==== Records for the exercise ====

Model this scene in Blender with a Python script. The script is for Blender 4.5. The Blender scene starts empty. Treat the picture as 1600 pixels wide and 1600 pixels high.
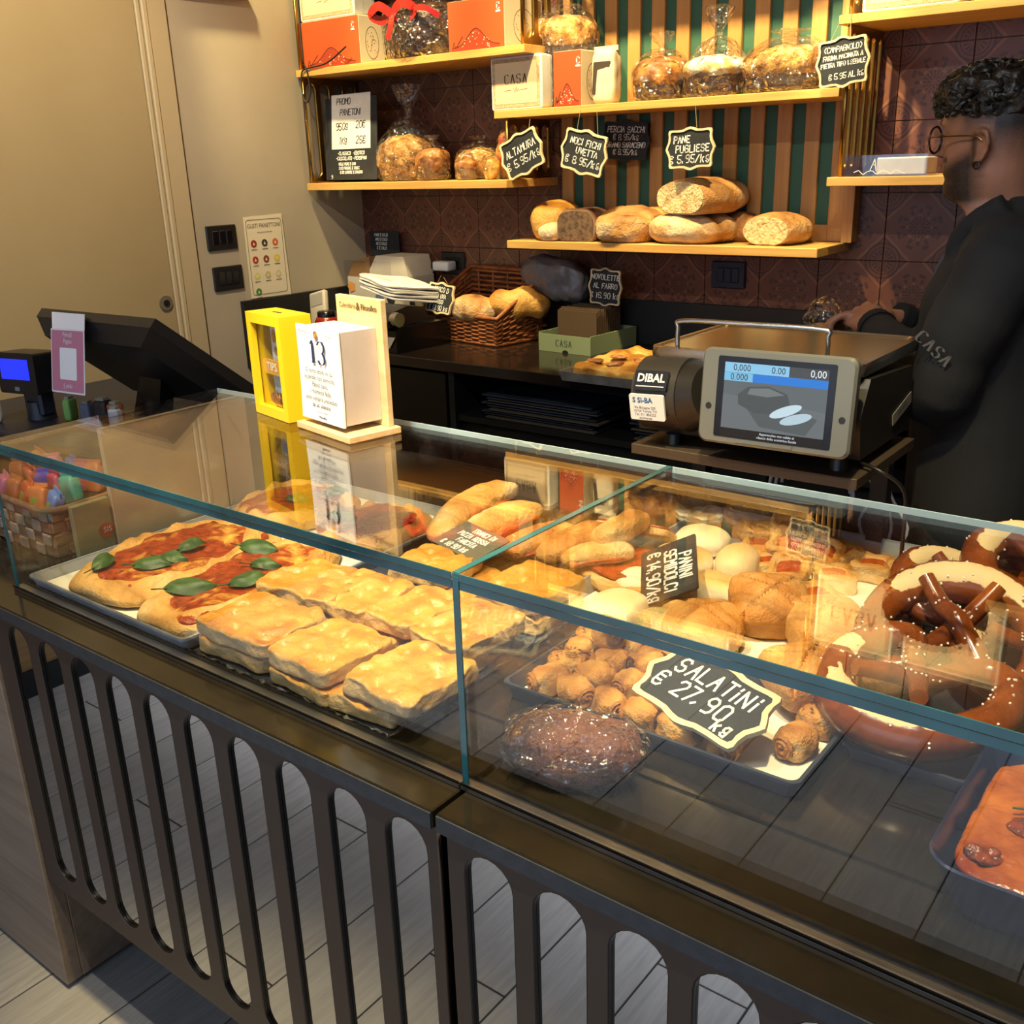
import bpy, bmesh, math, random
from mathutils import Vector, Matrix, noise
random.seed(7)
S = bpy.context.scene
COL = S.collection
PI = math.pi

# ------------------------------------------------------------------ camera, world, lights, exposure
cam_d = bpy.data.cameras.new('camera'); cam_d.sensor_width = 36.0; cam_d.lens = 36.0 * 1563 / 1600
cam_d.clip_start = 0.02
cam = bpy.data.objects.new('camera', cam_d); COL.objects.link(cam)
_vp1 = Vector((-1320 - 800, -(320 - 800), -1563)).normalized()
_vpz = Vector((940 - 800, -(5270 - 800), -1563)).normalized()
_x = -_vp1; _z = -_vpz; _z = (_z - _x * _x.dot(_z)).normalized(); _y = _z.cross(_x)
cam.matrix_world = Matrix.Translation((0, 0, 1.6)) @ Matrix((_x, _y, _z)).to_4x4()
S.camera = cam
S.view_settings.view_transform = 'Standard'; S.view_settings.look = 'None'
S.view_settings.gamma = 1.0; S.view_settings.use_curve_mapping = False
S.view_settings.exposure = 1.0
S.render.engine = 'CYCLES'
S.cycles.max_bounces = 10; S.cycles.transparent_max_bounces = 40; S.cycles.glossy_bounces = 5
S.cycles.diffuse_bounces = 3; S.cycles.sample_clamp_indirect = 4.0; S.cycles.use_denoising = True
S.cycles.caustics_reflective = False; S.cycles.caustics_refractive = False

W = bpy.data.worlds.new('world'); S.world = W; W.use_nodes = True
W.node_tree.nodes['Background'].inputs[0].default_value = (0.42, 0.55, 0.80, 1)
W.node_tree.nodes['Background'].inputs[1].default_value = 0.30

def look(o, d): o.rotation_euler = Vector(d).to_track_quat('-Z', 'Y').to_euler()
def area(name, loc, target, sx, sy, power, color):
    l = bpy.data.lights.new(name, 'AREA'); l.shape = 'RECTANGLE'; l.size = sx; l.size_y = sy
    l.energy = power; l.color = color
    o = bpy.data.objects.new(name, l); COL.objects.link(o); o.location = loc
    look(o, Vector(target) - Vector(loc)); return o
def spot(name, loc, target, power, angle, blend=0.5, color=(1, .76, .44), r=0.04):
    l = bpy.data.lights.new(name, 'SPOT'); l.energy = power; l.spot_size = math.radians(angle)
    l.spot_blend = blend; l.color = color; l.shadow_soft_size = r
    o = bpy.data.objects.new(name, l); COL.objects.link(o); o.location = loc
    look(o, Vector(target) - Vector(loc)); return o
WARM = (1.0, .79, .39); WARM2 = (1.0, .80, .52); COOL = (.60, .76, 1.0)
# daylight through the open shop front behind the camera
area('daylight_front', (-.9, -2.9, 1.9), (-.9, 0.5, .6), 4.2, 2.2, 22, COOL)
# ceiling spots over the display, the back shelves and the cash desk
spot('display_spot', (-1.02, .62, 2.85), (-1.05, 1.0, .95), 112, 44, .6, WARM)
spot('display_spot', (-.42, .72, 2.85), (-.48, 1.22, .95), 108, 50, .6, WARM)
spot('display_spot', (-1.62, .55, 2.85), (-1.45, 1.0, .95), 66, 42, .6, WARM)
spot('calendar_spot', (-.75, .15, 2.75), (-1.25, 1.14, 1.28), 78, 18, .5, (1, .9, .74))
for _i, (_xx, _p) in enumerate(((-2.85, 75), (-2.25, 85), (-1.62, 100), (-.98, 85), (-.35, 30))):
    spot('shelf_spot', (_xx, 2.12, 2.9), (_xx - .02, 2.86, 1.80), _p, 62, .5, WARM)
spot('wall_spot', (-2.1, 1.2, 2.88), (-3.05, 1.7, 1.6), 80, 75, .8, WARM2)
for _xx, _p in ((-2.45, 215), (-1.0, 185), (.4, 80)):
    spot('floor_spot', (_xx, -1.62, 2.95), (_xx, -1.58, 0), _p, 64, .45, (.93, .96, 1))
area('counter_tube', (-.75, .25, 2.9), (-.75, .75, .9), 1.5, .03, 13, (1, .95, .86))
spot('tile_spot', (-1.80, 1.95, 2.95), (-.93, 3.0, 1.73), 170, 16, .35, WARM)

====
==== Records for the exercise ====

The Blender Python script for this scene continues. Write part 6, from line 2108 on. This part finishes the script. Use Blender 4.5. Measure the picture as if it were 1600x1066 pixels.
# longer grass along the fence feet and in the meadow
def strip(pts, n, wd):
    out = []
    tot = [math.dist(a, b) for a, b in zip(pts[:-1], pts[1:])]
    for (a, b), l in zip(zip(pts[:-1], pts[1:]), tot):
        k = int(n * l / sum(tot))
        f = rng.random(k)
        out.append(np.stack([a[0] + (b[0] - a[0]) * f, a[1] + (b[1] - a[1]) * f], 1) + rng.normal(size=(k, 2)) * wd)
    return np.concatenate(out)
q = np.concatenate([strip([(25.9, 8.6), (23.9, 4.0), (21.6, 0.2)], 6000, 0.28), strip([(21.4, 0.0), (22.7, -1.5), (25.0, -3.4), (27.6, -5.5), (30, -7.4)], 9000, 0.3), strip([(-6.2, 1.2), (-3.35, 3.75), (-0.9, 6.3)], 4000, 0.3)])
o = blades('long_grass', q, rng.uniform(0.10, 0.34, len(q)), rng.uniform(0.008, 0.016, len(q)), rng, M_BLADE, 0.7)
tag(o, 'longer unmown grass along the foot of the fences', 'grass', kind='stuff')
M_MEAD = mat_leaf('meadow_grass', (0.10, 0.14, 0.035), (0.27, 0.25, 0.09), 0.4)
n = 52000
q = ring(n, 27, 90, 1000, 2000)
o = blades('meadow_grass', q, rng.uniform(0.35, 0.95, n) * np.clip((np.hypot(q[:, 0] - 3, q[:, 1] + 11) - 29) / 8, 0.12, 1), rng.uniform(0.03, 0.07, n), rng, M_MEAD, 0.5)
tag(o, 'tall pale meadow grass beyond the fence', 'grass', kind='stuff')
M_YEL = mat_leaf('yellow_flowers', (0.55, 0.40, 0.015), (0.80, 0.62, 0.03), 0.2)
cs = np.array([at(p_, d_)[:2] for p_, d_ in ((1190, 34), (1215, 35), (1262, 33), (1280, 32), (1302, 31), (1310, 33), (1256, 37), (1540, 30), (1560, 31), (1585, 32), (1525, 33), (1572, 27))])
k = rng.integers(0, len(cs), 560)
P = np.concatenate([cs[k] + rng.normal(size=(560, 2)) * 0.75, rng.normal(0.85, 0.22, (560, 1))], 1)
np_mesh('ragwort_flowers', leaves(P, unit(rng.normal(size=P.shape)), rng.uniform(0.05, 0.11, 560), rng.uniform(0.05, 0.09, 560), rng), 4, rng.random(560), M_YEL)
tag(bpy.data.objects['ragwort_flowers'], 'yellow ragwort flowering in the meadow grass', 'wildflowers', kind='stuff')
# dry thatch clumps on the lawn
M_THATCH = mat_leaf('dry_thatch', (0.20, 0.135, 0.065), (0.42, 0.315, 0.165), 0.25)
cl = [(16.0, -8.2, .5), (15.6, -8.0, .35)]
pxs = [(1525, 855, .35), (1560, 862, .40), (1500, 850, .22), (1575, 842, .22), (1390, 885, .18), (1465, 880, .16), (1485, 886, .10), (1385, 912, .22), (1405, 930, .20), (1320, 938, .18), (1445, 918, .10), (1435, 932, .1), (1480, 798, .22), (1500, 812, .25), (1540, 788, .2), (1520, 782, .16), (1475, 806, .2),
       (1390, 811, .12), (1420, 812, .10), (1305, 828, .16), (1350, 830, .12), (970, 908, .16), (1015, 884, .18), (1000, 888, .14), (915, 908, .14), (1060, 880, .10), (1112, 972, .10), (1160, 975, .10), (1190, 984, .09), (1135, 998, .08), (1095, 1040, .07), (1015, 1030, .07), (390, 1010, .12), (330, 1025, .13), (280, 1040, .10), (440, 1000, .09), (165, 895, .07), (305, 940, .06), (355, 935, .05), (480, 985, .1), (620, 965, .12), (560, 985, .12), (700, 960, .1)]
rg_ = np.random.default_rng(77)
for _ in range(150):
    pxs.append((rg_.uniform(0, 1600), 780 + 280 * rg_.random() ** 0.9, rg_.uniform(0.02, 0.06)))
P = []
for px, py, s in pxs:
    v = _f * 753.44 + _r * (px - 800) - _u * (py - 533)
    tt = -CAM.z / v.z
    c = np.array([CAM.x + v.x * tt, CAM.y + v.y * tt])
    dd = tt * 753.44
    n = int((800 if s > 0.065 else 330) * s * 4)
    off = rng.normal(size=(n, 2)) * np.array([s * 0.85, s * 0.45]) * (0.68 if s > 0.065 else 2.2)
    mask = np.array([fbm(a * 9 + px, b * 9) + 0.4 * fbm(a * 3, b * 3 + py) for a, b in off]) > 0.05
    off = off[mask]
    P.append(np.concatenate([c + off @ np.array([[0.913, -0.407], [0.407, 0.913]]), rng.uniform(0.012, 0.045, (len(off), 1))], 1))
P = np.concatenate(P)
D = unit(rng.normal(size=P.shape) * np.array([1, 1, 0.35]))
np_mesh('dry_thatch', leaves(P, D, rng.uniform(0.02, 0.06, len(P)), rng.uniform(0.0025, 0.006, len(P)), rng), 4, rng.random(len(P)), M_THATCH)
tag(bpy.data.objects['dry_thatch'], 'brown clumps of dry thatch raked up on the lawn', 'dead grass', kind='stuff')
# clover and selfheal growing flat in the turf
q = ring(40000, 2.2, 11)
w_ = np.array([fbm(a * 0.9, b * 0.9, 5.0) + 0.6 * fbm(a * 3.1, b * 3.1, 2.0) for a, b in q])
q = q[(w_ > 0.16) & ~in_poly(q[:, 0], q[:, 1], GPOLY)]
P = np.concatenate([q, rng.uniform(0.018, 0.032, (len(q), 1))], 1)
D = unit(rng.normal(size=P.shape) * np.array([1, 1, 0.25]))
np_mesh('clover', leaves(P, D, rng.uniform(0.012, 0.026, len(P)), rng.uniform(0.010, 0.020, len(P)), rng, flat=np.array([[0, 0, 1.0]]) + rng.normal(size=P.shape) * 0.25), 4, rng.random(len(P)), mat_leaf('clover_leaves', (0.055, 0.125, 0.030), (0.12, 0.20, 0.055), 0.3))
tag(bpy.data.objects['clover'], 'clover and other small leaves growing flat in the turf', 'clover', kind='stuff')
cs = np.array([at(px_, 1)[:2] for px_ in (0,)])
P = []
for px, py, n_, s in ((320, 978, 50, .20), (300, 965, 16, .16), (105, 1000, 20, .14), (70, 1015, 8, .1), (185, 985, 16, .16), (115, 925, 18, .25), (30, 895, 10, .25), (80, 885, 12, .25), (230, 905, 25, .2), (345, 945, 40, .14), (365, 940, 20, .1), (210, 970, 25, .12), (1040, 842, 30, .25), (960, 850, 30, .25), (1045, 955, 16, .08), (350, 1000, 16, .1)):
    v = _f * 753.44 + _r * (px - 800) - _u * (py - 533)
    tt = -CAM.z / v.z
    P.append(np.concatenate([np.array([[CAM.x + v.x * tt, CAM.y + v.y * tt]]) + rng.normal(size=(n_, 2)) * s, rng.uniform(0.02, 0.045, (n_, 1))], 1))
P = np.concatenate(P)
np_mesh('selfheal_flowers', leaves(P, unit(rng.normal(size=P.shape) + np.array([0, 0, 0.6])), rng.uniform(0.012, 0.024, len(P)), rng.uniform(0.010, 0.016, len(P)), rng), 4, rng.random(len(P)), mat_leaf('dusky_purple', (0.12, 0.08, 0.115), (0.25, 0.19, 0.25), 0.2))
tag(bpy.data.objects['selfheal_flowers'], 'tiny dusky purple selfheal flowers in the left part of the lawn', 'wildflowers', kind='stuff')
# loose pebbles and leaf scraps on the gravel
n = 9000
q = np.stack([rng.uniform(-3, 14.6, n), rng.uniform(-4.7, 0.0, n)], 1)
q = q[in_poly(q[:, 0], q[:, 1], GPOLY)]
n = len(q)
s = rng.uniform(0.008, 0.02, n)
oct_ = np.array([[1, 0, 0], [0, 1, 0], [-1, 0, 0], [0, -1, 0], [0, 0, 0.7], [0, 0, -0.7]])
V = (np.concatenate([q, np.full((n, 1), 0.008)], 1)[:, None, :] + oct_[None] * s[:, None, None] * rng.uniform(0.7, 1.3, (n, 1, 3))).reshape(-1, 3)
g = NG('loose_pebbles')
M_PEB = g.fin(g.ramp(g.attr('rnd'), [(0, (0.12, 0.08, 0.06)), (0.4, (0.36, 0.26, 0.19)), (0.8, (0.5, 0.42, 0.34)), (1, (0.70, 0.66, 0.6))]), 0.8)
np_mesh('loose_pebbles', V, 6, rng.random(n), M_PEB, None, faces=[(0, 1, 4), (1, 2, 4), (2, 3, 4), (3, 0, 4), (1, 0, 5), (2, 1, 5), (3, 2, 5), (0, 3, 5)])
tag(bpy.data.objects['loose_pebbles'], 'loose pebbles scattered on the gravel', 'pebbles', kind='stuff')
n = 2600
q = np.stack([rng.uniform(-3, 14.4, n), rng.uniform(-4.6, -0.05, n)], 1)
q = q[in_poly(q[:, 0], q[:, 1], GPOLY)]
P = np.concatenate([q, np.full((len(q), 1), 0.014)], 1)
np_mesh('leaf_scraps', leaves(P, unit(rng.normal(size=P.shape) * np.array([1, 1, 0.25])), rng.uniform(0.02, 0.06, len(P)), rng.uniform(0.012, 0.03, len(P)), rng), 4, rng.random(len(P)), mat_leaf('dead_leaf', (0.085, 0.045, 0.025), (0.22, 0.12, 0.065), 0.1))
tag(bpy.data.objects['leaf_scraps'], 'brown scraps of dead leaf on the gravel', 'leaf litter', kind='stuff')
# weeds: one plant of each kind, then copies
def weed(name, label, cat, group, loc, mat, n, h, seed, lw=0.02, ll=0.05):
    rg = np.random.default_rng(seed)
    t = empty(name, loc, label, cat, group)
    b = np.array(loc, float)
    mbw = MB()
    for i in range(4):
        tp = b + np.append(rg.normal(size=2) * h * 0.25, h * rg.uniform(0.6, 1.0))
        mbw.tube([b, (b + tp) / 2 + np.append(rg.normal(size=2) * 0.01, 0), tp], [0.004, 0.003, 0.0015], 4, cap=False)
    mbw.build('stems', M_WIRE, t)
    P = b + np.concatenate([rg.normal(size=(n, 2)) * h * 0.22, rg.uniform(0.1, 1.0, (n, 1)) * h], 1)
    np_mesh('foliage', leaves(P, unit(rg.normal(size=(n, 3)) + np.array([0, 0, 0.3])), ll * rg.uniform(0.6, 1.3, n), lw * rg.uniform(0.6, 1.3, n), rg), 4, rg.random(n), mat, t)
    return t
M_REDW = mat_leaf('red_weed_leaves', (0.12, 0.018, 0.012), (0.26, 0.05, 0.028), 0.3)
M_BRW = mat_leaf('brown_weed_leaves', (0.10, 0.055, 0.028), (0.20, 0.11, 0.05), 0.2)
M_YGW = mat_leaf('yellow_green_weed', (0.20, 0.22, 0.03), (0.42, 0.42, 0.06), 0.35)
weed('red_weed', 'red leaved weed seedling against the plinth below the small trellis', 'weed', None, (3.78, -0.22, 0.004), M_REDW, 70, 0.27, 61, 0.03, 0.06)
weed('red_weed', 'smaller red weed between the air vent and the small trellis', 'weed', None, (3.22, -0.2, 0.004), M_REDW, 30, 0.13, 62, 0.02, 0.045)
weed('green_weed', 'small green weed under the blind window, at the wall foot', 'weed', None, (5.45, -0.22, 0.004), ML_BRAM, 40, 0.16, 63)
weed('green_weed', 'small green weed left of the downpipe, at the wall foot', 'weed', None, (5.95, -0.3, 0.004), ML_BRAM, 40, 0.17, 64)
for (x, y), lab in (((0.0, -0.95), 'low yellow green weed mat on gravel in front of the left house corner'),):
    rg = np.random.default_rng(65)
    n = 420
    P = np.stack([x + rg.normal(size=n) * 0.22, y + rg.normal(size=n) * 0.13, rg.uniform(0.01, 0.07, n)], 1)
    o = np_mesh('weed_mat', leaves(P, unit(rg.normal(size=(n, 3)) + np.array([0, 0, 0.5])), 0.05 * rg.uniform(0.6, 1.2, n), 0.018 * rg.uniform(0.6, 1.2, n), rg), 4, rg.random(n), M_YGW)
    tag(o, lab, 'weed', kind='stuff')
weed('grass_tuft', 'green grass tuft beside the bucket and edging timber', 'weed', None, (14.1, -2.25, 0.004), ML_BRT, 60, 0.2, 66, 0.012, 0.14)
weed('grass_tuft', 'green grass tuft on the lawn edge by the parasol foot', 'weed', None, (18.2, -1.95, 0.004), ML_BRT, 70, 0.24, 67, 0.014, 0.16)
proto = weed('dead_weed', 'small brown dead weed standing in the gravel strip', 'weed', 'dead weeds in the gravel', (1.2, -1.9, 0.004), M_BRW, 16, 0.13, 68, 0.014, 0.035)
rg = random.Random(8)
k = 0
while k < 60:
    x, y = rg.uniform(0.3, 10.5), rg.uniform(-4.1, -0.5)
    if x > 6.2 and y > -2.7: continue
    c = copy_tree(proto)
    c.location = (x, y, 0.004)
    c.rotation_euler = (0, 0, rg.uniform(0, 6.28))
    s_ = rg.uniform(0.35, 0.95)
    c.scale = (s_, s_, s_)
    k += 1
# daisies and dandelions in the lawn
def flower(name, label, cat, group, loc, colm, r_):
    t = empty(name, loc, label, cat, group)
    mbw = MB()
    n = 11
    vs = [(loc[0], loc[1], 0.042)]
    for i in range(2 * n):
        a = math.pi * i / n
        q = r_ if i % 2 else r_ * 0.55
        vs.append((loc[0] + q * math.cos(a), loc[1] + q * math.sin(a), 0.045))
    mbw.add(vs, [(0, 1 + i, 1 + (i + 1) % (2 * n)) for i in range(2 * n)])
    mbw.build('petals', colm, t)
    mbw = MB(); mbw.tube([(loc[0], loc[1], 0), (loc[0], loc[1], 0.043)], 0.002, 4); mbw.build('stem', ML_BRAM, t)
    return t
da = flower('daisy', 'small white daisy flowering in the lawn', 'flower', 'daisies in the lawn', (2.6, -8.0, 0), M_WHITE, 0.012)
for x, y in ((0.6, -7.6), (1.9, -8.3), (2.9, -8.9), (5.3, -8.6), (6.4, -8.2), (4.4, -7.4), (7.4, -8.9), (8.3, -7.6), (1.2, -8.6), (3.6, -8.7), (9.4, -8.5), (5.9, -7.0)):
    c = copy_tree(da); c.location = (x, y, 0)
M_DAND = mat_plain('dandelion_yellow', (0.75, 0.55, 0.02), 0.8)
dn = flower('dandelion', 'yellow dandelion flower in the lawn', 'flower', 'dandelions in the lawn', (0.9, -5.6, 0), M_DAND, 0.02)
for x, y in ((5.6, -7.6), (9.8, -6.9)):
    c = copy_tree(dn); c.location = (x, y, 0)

====

Skip the pictures and repeat, word for word, the lines from the one containing "Model this scene" to the one containing "PI = math.pi", keeping both of those lines.

Model this scene in Blender with a Python script. The script is for Blender 4.5. The Blender scene starts empty. Treat the picture as 1600 pixels wide and 1600 pixels high.
import bpy, bmesh, math, random
from mathutils import Vector, Matrix, noise
random.seed(7)
S = bpy.context.scene
COL = S.collection
PI = math.pi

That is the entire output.